◆ Short exercise
Your task is to reproduce, verbatim and without pictures, the lines from the opening of the listing through the line containing "wall_b = struct(g.build('wall_back', 'wall', smooth=0))".

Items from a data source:
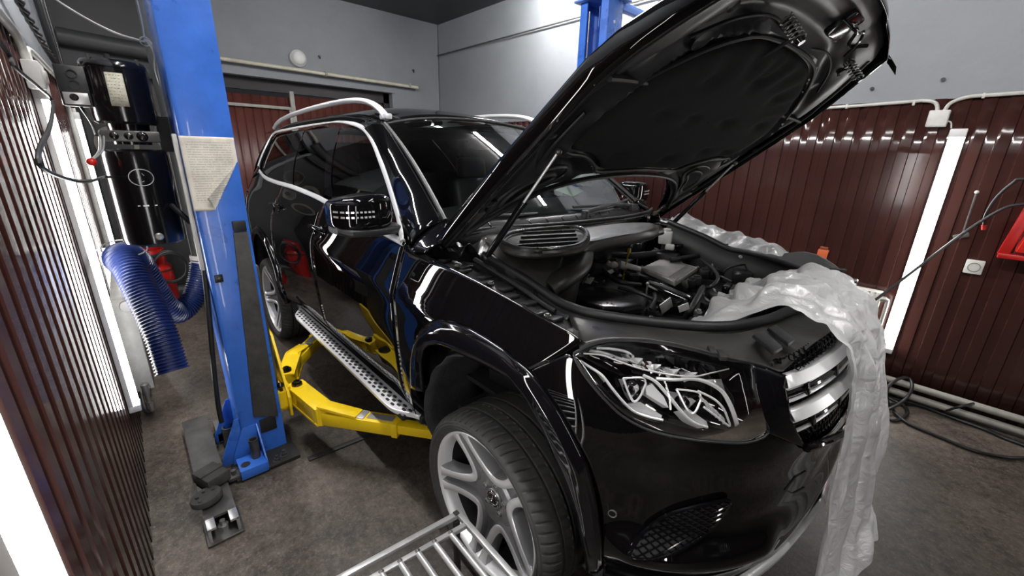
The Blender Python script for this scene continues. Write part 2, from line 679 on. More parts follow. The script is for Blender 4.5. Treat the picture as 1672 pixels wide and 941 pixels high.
# back wall with the gate opening (y -1.15 .. 1.47, up to z 2.49, 0.22 m deep)
GY0, GY1, GZ = -1.15, 1.47, 2.49
g = G()
g.box((XB - .12, (YL + GY0) / 2, ZC / 2), (.24, GY0 - YL, ZC))
g.box((XB - .12, (YR + GY1) / 2, ZC / 2), (.24, YR - GY1, ZC))
g.box((XB - .12, (GY0 + GY1) / 2, (ZC + GZ) / 2), (.24, GY1 - GY0, ZC - GZ))
wall_b = struct(g.build('wall_back', 'wall', smooth=0))


def ribs(axis_pts, depth, z0, z1):
    # profiled sheet: list of (along, height above sheet)
    pass


def clad(name, x0, x1, y, ny, z0, z1, parent, pitch=.11, dep=.0075, m='maroon'):
    prof = []
    x = x0
    while x < x1:
        for fx, d in ((0, 0), (.40, 0), (.44, 1), (.94, 1), (.965, .1), (.985, -.35)):
            prof.append((x + fx * pitch, d * dep))
        x += pitch
    prof.append((x, 0))
    zs = [z0 + (z1 - z0) * k / 6 for k in range(7)]
    P = [[V((a, y + ny * (.004 + d + .0025 * noise.noise(V((a * 3, z * 1.7, y)))), z)) for a, d in prof] for z in zs]
    g = G().grid(P)
    o = g.build(name, m, parent, smooth=20, recalc=False, solid=.003, soff=0)
    return struct(o)


clad('cladding', XB, XF_ - .1, YR, -1, .06, 2.085, wall_r)
clad('cladding', XB + .95, XF_ - .1, YL, 1, .0, 2.08, wall_l, dep=.012)
# front wall (behind the camera): the same cladding, plain
P = []
prof = []
y = YL + .05
while y < YR - .05:
    for fx, d in ((0, 0), (.40, 0), (.47, 1), (.53, 1), (.90, 1), (.95, 0)):
        prof.append((y + fx * .11, d * .011))
    y += .11
P = [[V((XF_ - .004 - d, a, z)) for a, d in prof] for z in (0.05, 1., 2.08)]
struct(G().grid(P).build('cladding', 'maroon', wall_f, smooth=20, solid=.003, soff=0))

# thin capping strip where paint meets the sheets
g = G().box(((XB + XF_) / 2, YR - .006, 2.094), (XF_ - XB - .1, .014, .022))
struct(g.build('trim_right', 'wall', smooth=0))
g = G().box(((XB + XF_) / 2 + .4, YL + .008, 2.09), (XF_ - XB - 1.0, .016, .02))
struct(g.build('trim_left', 'wall', smooth=0))

# ---- dark corner of the back-left: chimney-like dark panel behind the pump
g = G().box((XB + .03, (YL - 1.2) / 2, 1.8), (.05, -1.2 - YL, 3.4))
g.box((XB + .5, YL + .02, 1.05), (.9, .03, 2.1))
struct(g.build('wall_corner', 'walldark', smooth=0))

# ---- gate: two maroon boarded leaves in a steel frame
door = bpy.data.objects.new('door_1', None)
C.objects.link(door)
door.location = (XB - .1, .1, 0)
ORG[door.name] = V(door.location)
struct(door)
XD = XB - .16


def leaf(y0, y1, z1):
    prof = []
    y = y0
    p = .098
    while y < y1 - .01:
        for fx, d in ((0, 0), (.04, 0), (.10, 1), (.90, 1), (.96, 0)):
            if y + fx * p <= y1:
                prof.append((y + fx * p, d * .012))
        y += p
    prof.append((y1, 0))
    return G().grid([[V((XD + d, a, z)) for a, d in prof] for z in (.02, z1 * .5, z1)])


leaf(GY0, .08, 2.30).build('leaf', 'door_maroon', door, smooth=15, solid=.02, recalc=False)
leaf(.13, GY1, 2.33).build('leaf', 'door_maroon', door, smooth=15, solid=.02, recalc=False)
g = G().box((XD + .02, (GY0 + GY1) / 2, GZ - .07), (.06, GY1 - GY0, .14))
g.box((XD + .02, GY1 - .045, GZ / 2), (.06, .09, GZ))
g.box((XD + .02, GY0 + .04, GZ / 2), (.06, .08, GZ))
g.build('frame', mat('dark door frame', (.012, .008, .008), .5), door, smooth=0)
g = G().box((XD + .03, .105, 1.2), (.05, .05, 2.36), bev=.004)
g.build('meeting_stile', 'greypipe', door)
g = G().box((XD + .03, -.56, 2.17), (.035, 1.28, .035), bev=.003)
g.box((XD + .03, .07, 1.1), (.035, .035, 2.1), bev=.003)
g.build('rail', 'greypipe', door)
g = G().box((XB + .012, .35, 2.50), (.03, 2.3, .022))
struct(g.build('trim_1', 'wall', smooth=0))

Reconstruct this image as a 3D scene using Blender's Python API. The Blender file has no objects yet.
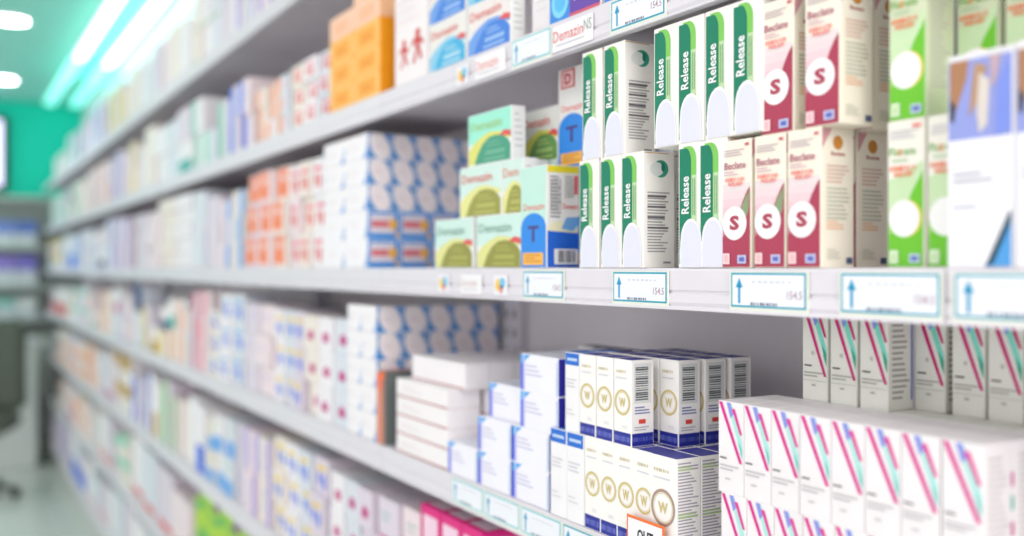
import bpy, bmesh, math, random
random.seed(7)
PI = math.pi
C = bpy.context.scene.collection
# ------------------------------------------------------------------ geometry of the place
F_PX, TH = 960.0, math.radians(30.57)
CS, SN = math.cos(TH), math.sin(TH)
D = 0.70                                   # camera to the shelf fronts
EYE = 1.50
def fx(px, Y=D):                           # X on the plane Y = const seen at image column px
    t = (px - 512) / F_PX
    return Y * (t * SN - CS) / (SN + t * CS)

# ------------------------------------------------------------------ materials
_m = {}
def lin(c):
    c /= 255.0
    return c / 12.92 if c <= .04045 else ((c + .055) / 1.055) ** 2.4
def mat(rgb, rough=.45, emit=0.0, metal=0.0, noise=.03):
    key = (tuple(rgb), rough, emit, metal)
    if key in _m: return _m[key]
    m = bpy.data.materials.new('card_%d_%d_%d' % tuple(rgb)); m.use_nodes = True
    nt = m.node_tree; b = nt.nodes['Principled BSDF']
    col = tuple(lin(v) for v in rgb) + (1,)
    b.inputs['Roughness'].default_value = rough
    b.inputs['Metallic'].default_value = metal
    b.inputs['Specular IOR Level'].default_value = .35
    n = nt.nodes.new('ShaderNodeTexNoise'); n.inputs['Scale'].default_value = 35
    tc = nt.nodes.new('ShaderNodeTexCoord'); nt.links.new(tc.outputs['Object'], n.inputs['Vector'])
    mx = nt.nodes.new('ShaderNodeMixRGB'); mx.blend_type = 'MULTIPLY'
    mx.inputs[1].default_value = col
    ramp = nt.nodes.new('ShaderNodeValToRGB')
    ramp.color_ramp.elements[0].color = (1 - 2 * noise,) * 3 + (1,); ramp.color_ramp.elements[1].color = (1, 1, 1, 1)
    nt.links.new(n.outputs['Fac'], ramp.inputs['Fac']); nt.links.new(ramp.outputs['Color'], mx.inputs[2])
    mx.inputs[0].default_value = 1
    nt.links.new(mx.outputs['Color'], b.inputs['Base Color'])
    if emit:
        b.inputs['Emission Color'].default_value = col; b.inputs['Emission Strength'].default_value = emit
    _m[key] = m
    return m

# ------------------------------------------------------------------ lettering -> polygons
_t = {}
def letters(s, off=.015):
    if (s, off) in _t: return _t[(s, off)]
    cu = bpy.data.curves.new('lettering', 'FONT'); cu.body = s; cu.size = 1; cu.resolution_u = 2; cu.offset = off
    o = bpy.data.objects.new('lettering', cu); C.objects.link(o)
    bpy.context.view_layer.update()
    ev = o.evaluated_get(bpy.context.evaluated_depsgraph_get()); me = ev.to_mesh()
    vs = [(v.co.x, v.co.y) for v in me.vertices]; fs = [tuple(p.vertices) for p in me.polygons]
    ev.to_mesh_clear(); bpy.data.objects.remove(o); bpy.data.curves.remove(cu)
    x0 = min(v[0] for v in vs); x1 = max(v[0] for v in vs); y0 = min(v[1] for v in vs); y1 = max(v[1] for v in vs)
    vs = [((x - x0) / (x1 - x0) - .5, (y - y0) / (y1 - y0) - .5) for x, y in vs]
    _t[(s, off)] = (vs, fs)
    return _t[(s, off)]

# ------------------------------------------------------------------ mesh collector with several materials
class MB:
    def __init__(s): s.v = []; s.f = []; s.mi = []; s.mats = []
    def m(s, mt):
        if mt not in s.mats: s.mats.append(mt)
        return s.mats.index(mt)
    def add(s, vs, fs, mt):
        b = len(s.v); k = s.m(mt); s.v += [tuple(v) for v in vs]
        for f in fs: s.f.append(tuple(b + i for i in f)); s.mi.append(k)
    def bm(s, bm, mt):
        bm.verts.index_update()
        s.add([v.co[:] for v in bm.verts], [[v.index for v in f.verts] for f in bm.faces], mt); bm.free()
    def box(s, x0, x1, y0, y1, z0, z1, mt, bev=.001):
        bm = bmesh.new(); bmesh.ops.create_cube(bm, size=1)
        for v in bm.verts:
            v.co.x = (x0 + x1) / 2 + v.co.x * (x1 - x0); v.co.y = (y0 + y1) / 2 + v.co.y * (y1 - y0); v.co.z = (z0 + z1) / 2 + v.co.z * (z1 - z0)
        if bev: bmesh.ops.bevel(bm, geom=list(bm.edges), offset=bev, segments=1, affect='EDGES')
        s.bm(bm, mt)
    def prism(s, prof, x0, x1, mt):        # profile in (y, z), swept along x
        n = len(prof)
        vs = [(x0, y, z) for y, z in prof] + [(x1, y, z) for y, z in prof]
        fs = [(i, (i + 1) % n, n + (i + 1) % n, n + i) for i in range(n)] + [tuple(range(n - 1, -1, -1)), tuple(range(n, 2 * n))]
        s.add(vs, fs, mt)
    def lathe(s, prof, mt, c=(0, 0, 0), n=32):
        vs = []; fs = []
        for r, z in prof:
            for k in range(n): vs.append((c[0] + r * math.cos(2 * PI * k / n), c[1] + r * math.sin(2 * PI * k / n), c[2] + z))
        for i in range(len(prof) - 1):
            for k in range(n): fs.append((i * n + k, i * n + (k + 1) % n, (i + 1) * n + (k + 1) % n, (i + 1) * n + k))
        fs.append(tuple(range(n - 1, -1, -1))); fs.append(tuple((len(prof) - 1) * n + k for k in range(n)))
        s.add(vs, fs, mt)
    def mesh(s, name):
        me = bpy.data.meshes.new(name); me.from_pydata(s.v, [], s.f)
        for mt in s.mats: me.materials.append(mt)
        me.polygons.foreach_set('material_index', s.mi); me.update()
        return me
    def obj(s, name, parent=None):
        o = bpy.data.objects.new(name, s.mesh(name)); C.objects.link(o); o.parent = parent
        return o
def tag(o, label=None, cat=None, group=None, kind=None):
    if label: o['label'] = label
    if cat: o['category'] = cat
    if group: o['group'] = group
    if kind: o['kind'] = kind
    return o
def empty(name, loc):
    o = bpy.data.objects.new(name, None); o.empty_display_size = .05; C.objects.link(o); o.location = loc
    return o
ORD = ['zeroth', 'first', 'second', 'third', 'fourth', 'fifth', 'sixth', 'seventh', 'eighth', 'ninth', 'tenth', 'eleventh', 'twelfth', 'thirteenth',
       'fourteenth', 'fifteenth', 'sixteenth', 'seventeenth', 'eighteenth', 'nineteenth']
TENS = {20: 'twenti', 30: 'thirti', 40: 'forti', 50: 'fifti', 60: 'sixti'}
def ordn(n):
    if n < 20: return ORD[n]
    t, r = n // 10 * 10, n % 10
    return TENS[t] + 'eth' if r == 0 else TENS[t][:-1] + 'y-' + ORD[r]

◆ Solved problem
The Blender Python script for this scene continues. Write part 2, from line 679 on. More parts follow. The script is for Blender 4.5. Treat the picture as 1672 pixels wide and 941 pixels high.
# back wall with the gate opening (y -1.15 .. 1.47, up to z 2.49, 0.22 m deep)
GY0, GY1, GZ = -1.15, 1.47, 2.49
g = G()
g.box((XB - .12, (YL + GY0) / 2, ZC / 2), (.24, GY0 - YL, ZC))
g.box((XB - .12, (YR + GY1) / 2, ZC / 2), (.24, YR - GY1, ZC))
g.box((XB - .12, (GY0 + GY1) / 2, (ZC + GZ) / 2), (.24, GY1 - GY0, ZC - GZ))
wall_b = struct(g.build('wall_back', 'wall', smooth=0))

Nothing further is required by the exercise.